Visa Has Been Making the Right Moves 

Visa knows that it risks losing considerable share as a market leader if it can’t keep up with the times. Fortunately, Visa has been wheeling and dealing to stay on the right side of innovation.

After having acquired Tink and CurrencyCloud last year, the company has been steadily adding to its fintech arsenal. Undoubtedly, Visa isn’t just a sitting duck in the fintech arena; it’s arguably one of the most intriguing innovators in the payments arena.

On the credit card front, I’d look for Visa to include even more new perks and benefits alongside its existing cards to keep consumers from jumping ship or using alternative payment methods, like those offered by BNPL firms. Such added features will likely allow it to keep its margin profile attractive for longer, even as new rivals approach.
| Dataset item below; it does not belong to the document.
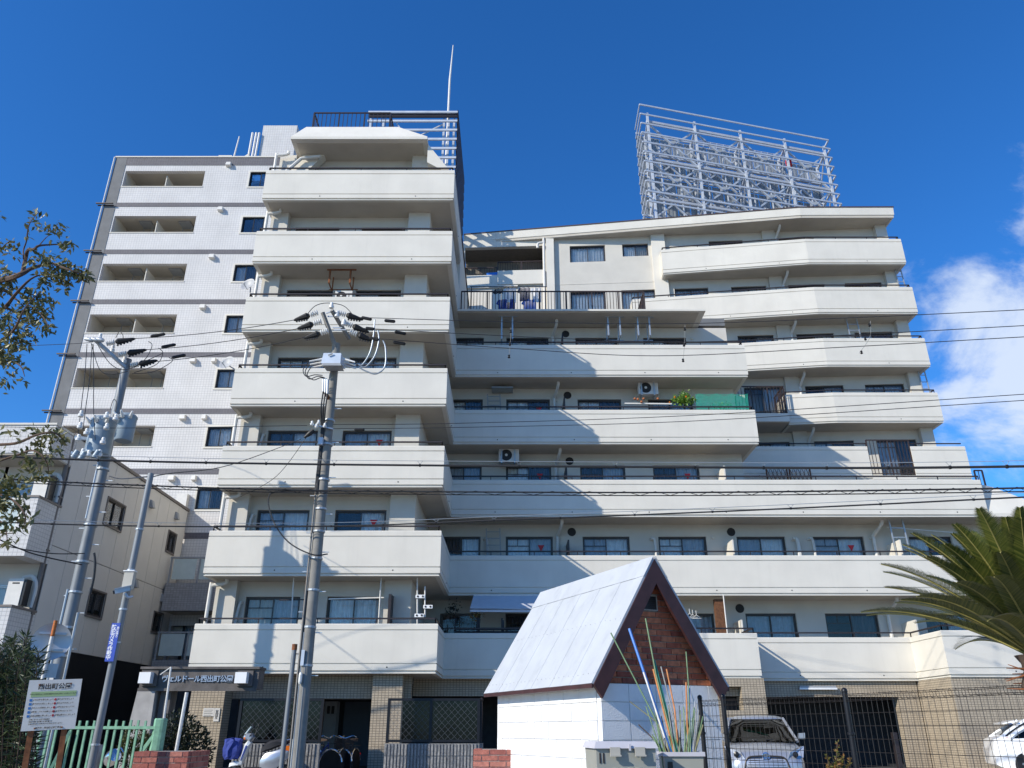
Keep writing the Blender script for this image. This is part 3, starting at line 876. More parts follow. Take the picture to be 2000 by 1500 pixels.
# pier with the dark hatch left of the garage
wall_cells(MB(), Fr(0, 26.72), 6.55, 8.05, 0, z2+.01, [(6.62, 7.3, 1.75, 2.45)], 0, .72).build('pier', 'tile_beige', APT)
MB().box(6.5, 7.42, 27.45, 27.5, 1.6, 2.6).build('hatch', 'vent_black', APT)
MB().box(8.06, 12.89, 28.15, 28.4, 2.2, z2+.01).build('lintel', 'tile_beige', APT)
MB().box(12.9, 13.58, 28.15, 28.5, 0, z2+.01).build('pier', 'tile_beige', APT)
MB().box(13.62, 24.0, 25.96, 26.2, 0, z2+.01).build('front_wall', 'tile_beige', APT)
MB().box(13.62, 13.85, 26.21, 29.0, 0, z2+.01).build('side_wall', 'tile_beige', APT)
lt = MB().box(9.6, 10.85, 28.0, 28.08, z2-.27, z2-.215).build('garage_lamp', 'lamp_box', APT)
MB().box(9.62, 10.83, 28.03, 28.07, z2-.214, z2-.15).build('lamp_bracket', 'pipe_grey', lt)
fl = MB().box(16.2, 16.42, 25.82, 25.955, 2.2, 2.4).build('flood_lamp', 'plastic_dark', APT)
MB().lathe([(.11, 0), (.12, .06), (.09, .08)], (16.38, 25.82, 2.27), 14, (.1,-1,-.2)).build('lens', 'lamp_clear', fl)
# lockers and doors in the dark passage
for i, xx in enumerate((-7.0, -6.55)):
    lo_ = MB().box(xx, xx+.43, 29.6, 30.1, .1, 2.1).build('locker', 'locker', APT)
    MB().box(xx+.1, xx+.2, 29.59, 29.6, 1.7, 1.95).build('locker_vent', 'vent_black', lo_)
    MB().box(xx+.25, xx+.35, 29.59, 29.6, 1.7, 1.95).build('locker_vent', 'vent_black', lo_)
MB().box(-5.95, -5.0, 30.12, 30.19, .05, 2.1).build('door', 'door_blue', APT)

# ================================================================ tiled building on the left
YB = 32.5
TB = thing('tiled_apartment_building', 'tall white tiled block with grey corner strip and recessed balconies', 'building', (-16, YB, 0))
FB = Fr(0, YB)
belts = [EYE + YB*t for t in (.745, .6588, .5726, .4864, .4002, .314)]
st = belts[0]-belts[1]
belts += [belts[-1]-st*i for i in (1, 2, 3)]
BL, BR = -20.55, -9.0
top = EYE + YB*.8365
ops = []
for b in belts[:7]:
    ops.append((-19.9, -15.8, b+1.1, b+2.12))
    ops.append((-13.45, -12.35, b+1.12, b+2.05))
wall_cells(MB(), FB, BL, BR, 5.0, top, ops, 0, .22).build('wall', 'tile_white', TB)
wall_cells(MB(), FB, BL, -13.6, 0, 5.0, [], 0, .22).build('wall', 'tile_white', TB)
MB().box(BL, BR, YB+1.6, YB+8, 0, top-.2).build('core', 'paint_inner', TB)
MB().box(BL-.01, BL+.58, YB-.02, YB-.001, 0, top).build('corner_strip', 'concrete_grey', TB)
MB().box(BL-.04, BR, YB-.05, YB+.3, top, top+.07).build('roof_coping', 'paint_white', TB)
MB().box(BL+.581, BR, YB-.015, YB-.001, top-.5, top-.001).build('grey_belt', 'tile_grey', TB)
for i, b in enumerate(belts[:7]):
    MB().box(BL+.581, BR, YB-.015, YB-.001, b-.125, b+.125).build('grey_belt', 'tile_grey', TB)
    lg = MB().box(-19.95, -15.75, YB+.24, YB+1.5, b+.2, b+.25).build('loggia', 'soffit', TB)
    MB().box(-19.95, -15.75, YB+.22, YB+1.5, b+2.2, b+2.25).build('loggia_ceiling', 'soffit', lg)
    MB().box(-19.95, -15.75, YB+1.4, YB+1.5, b+.25, b+2.2).build('loggia_wall', 'paint_inner', lg)
    MB().box(-19.95, -19.9, YB+.22, YB+1.4, b+.25, b+2.2).build('loggia_side', 'paint_inner', lg)
    MB().box(-15.8, -15.75, YB+.22, YB+1.4, b+.25, b+2.2).build('loggia_side', 'paint_inner', lg)
    MB().box(-17.86, -17.82, YB+.24, YB+1.4, b+.25, b+2.0).build('partition', 'paint_white', lg)
    MB().box(-19.95, -15.78, YB-.03, YB+.225, b+1.095, b+1.14).build('sill', 'paint_white', lg)
    # sliding door and escape hatch frames inside
    MB().box(-19.3, -18.2, YB+1.34, YB+1.39, b+.25, b+1.72).build('glass_door', 'sash_black', lg)
    if i > 0:
        for xh in (-18.9, -16.9):
            h_ = MB().box(xh, xh+.6, YB+.5, YB+1.1, b+2.1, b+2.199).build('escape_hatch', 'pipe_grey', lg)
            for dx in (.05, .5):
                beam('ladder_rail', 'pipe_grey', lg, (xh+dx, YB+1.0, b+1.2), (xh+dx, YB+1.0, b+2.1), .03)
    window(FB, -13.45, -12.35, b+1.12, b+2.05, TB, 'sash_black', 'curtain_grey' if i > 1 else None, 'curtain_white' if i in (3,4,5) else 'curtain_dark', depth=.05)
    m = MB(); w4 = (-13.53, -12.27, b+1.04, b+2.13)
    m.box(w4[0], -13.452, YB-.03, YB-.001, w4[2], w4[3]); m.box(-12.348, w4[1], YB-.03, YB-.001, w4[2], w4[3])
    m.box(-13.451, -12.349, YB-.03, YB-.001, b+2.052, w4[3]); m.box(-13.451, -12.349, YB-.03, YB-.001, w4[2], b+1.118)
    m.build('window_surround', 'paint_white', TB)
    for xv, sv in ((-14.75, .17), (-13.75, .12)) if i > 3 else ((-14.75, .17),):
        MB().hexa([(xv, YB-.2, b+2.38), (xv+sv*1.5, YB-.2, b+2.38), (xv+sv*1.5, YB-.001, b+2.36), (xv, YB-.001, b+2.36),
                   (xv+.02, YB-.16, b+2.58), (xv+sv*1.5-.02, YB-.16, b+2.58), (xv+sv*1.5, YB-.001, b+2.6), (xv, YB-.001, b+2.6)]).build('vent_hood', 'pipe_white', TB)
    if 0 <= i < 6:
        br = MB(); br.bar((BL-.35, YB-.15, b-.02), (BL+.5, YB-.15, b-.02), .07, .05); br.bar((BL-.3, YB-.05, b-.08), (BL+.5, YB-.05, b-.08), .05, .05)
        br.build('bracket_bar', 'rail_dark', TB)
MB().tube([(BL-.06, YB-.06, 2), (BL-.06, YB-.06, top)], .035, 6).build('corner_pipe', 'pipe_white', TB)
MB().box(BL, BR, YB+1.52, YB+1.58, 0, top-.3).build('room_shade_sheet', 'room_shade', TB)
# gas heater on the wall
gh = MB().box(-14.2, -13.75, YB-.24, YB-.002, belts[5]-1.75, belts[5]-1.05).build('gas_heater', 'pipe_white', TB)
for dx in (.06, .16, .26): MB().tube([(-14.15+dx, YB-.12, belts[5]-1.76), (-14.15+dx, YB-.12, belts[5]-2.2)], .02, 6).build('gas_pipe', 'pipe_white', gh)
# lower balconies with frosted panels between the beige house and the tower
for zb in (EYE+1.35, EYE+4.2):
    bb = MB().box(-13.55, -9.6, YB-1.3, YB-.9, zb, zb+1.05).build('balcony', 'tile_greyold', TB)
    m = MB(); m.box(-13.55, -9.6, YB-1.26, YB-1.18, zb+2.02, zb+2.08)
    for xx in (-13.53, -12.4, -11.4, -10.4): m.box(xx, xx+.07, YB-1.25, YB-1.19, zb+1.052, zb+2.02)
    m.build('railing', 'pipe_grey', bb)
    for xx in (-13.40, -12.33, -11.33): MB().box(xx, xx+.9, YB-1.23, YB-1.21, zb+1.2, zb+2.0).build('panel', 'frosted', bb)
    MB().box(-13.55, -9.6, YB-.89, YB+.5, zb, zb+.15).build('balcony_floor', 'soffit', bb)
    window(Fr(0, YB+.1), -13.2, -11.6, zb+.9, zb+3.05, TB, 'sash_black', 'curtain_grey', 'curtain_grey')
MB().box(-14.4, -9.6, YB+.4, YB+.6, 0, 5.0).build('recess_wall', 'paint_inner', TB)
# roof house, pipes and mast foot
ph = MB().box(-13.55, -11.7, 33.4, 36, top, EYE+33.4*.9024).build('roof_house', 'tile_white', TB)
for xx in (-14.05, -13.85, -13.68): MB().tube([(xx, 33.3, top), (xx+.02, 33.3, top+2.35)], .06, 8).build('roof_pipe', 'pipe_white', TB, smooth=True)
MB().box(-15.6, -14.9, 33.2, 33.9, top, top+.75).build('mast_base', 'paint_white', TB)
MB().hexa([(-14.75,33.2,top),(-14.0,33.2,top),(-14.0,34,top),(-14.75,34,top),(-14.6,33.2,top+.35),(-14.0,33.2,top+.9),(-14.0,34,top+.9),(-14.6,34,top+.35)]).build('roof_cowl', 'paint_white', TB)
mast = MB().tube([(-14.85, 33.3, top+.1), (-14.72, 33.3, top+2.1)], .05, 8, .03)
mono(mast, 'antenna_mast', 'pipe_white', 'short white antenna mast on the roof edge of the tiled block', 'antenna', smooth=True)

# ================================================================ beige low building far left
XS = -13.66
BB = thing('beige_apartment_building', 'low beige panelled apartment house with white tiled balconies at the far left', 'building', (XS, 23.2, 0))
N_, F_, ZT_ = 23.22, 32.38, EYE+8.41
KS = 1.08
FSd = Fr(XS, N_, 0, 1)          # side wall: a runs back in Y, b goes... outward is +X
def swin(y0, y1, z0, z1):
    return (y0-N_, y1-N_, z0, z1)
sops = [swin(y0*KS, y1*KS, EYE+z0*KS, EYE+z1*KS) for y0, y1, z0, z1 in ((23.9, 25.05, 5.85, 6.65), (24.0, 24.95, 3.12, 3.85), (28.6, 29.3, 5.98, 6.7), (28.6, 29.3, 3.15, 3.8))]
ncol = 10
zs_ = [EYE+2.03*KS, EYE+4.64*KS, ZT_]
for i in range(ncol):
    for j in range(2):
        a0, a1 = (F_-N_)*i/ncol+.009, (F_-N_)*(i+1)/ncol-.009
        z0_, z1_ = zs_[j]+.012, zs_[j+1]-.012
        cut = [o for o in sops if o[0] <= a0 and o[1] >= a1 and o[2] > z0_ and o[3] < z1_]
        for (za, zb_) in ([(z0_, cut[0][2]), (cut[0][3], z1_)] if cut else [(z0_, z1_)]):
            wall_cells(MB(), FSd, a0, a1, za, zb_, sops, 0, .12).build('siding_panel', 'siding', BB)
wall_cells(MB(), FSd, 0, F_-N_, zs_[0], ZT_, sops, .02, .16).build('side_backing', 'siding_trim', BB)
for o_ in sops:
    window(FSd, o_[0], o_[1], o_[2], o_[3], BB, 'sash', None, 'curtain_dark', depth=.03)
    m = MB(); e = .05
    m.fbox(FSd, o_[0]-e, o_[0]-.001, -.03, .0, o_[2]-e, o_[3]+e); m.fbox(FSd, o_[1]+.001, o_[1]+e, -.03, .0, o_[2]-e, o_[3]+e)
    m.fbox(FSd, o_[0], o_[1], -.03, .0, o_[3]+.001, o_[3]+e); m.fbox(FSd, o_[0], o_[1], -.05, .0, o_[2]-e, o_[2]-.001)
    m.build('window_surround', 'siding_trim', BB)
MB().box(XS-2.0, XS-1.9, N_, F_, 0, ZT_).build('room_shade_sheet', 'room_shade', BB)
MB().box(XS-1.3, XS+.05, N_-.1, F_+.05, ZT_+.001, ZT_+.1).build('roof_edge', 'siding_trim', BB)
MB().box(XS-.25, XS-.03, N_+.3, F_, 0, zs_[0]-.002).build('base_wall', 'tile_black', BB)
MB().box(XS-9, XS-2.01, N_+.05, F_, 0, ZT_).build('core', 'siding', BB)
MB().box(XS-9, XS-.17, N_, N_+.2, 0, ZT_).build('front_wall', 'siding', BB)
for p in ((343, 1008), (316, 1168), (294, 985), (262, 1140)):
    c = atX(p[0], p[1], XS)
    MB().hexa([(XS, c.y-.11, c.z-.14), (XS, c.y+.11, c.z-.14), (XS+.16, c.y+.11, c.z-.14), (XS+.16, c.y-.11, c.z-.14),
               (XS, c.y-.11, c.z+.16), (XS, c.y+.11, c.z+.16), (XS+.08, c.y+.09, c.z+.14), (XS+.08, c.y-.09, c.z+.14)]).build('vent_hood', 'pipe_grey', BB)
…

Last year, Visa introduced intriguing perks like memberships to Shipt, Skillshare and Sofar Sounds for its Signature and Infinite line of cards. These are very compelling benefits that add value for cardholders. Looking ahead, Visa may wish to team up or even acquire its way to new perks that could improve the overall “stickiness” of its cards with younger consumers.

I think the perks-based approach is a brilliant move by Visa that could make it more challenging for new rivals to compete.

Wall Street’s Take

Turning to Wall Street, V stock comes in as a Strong Buy. Out of 20 analyst ratings, there are 18 Buys and two Hold ratings.

The average Visa price forecast is $275.88, implying upside potential of 33.3%. Analyst price targets range from a low of $235.00 per share to a high of $312.00 per share.

The Bottom Line on Visa Stock

Visa stock is hard to love with today’s recession jitters. That said, the economy may not be nearly as fragile as some of the Fed doubters expect. As management continues making moves to bolster its moat, I think Visa stock is worthy of a lofty premium. However, today’s premium seems like a bit much.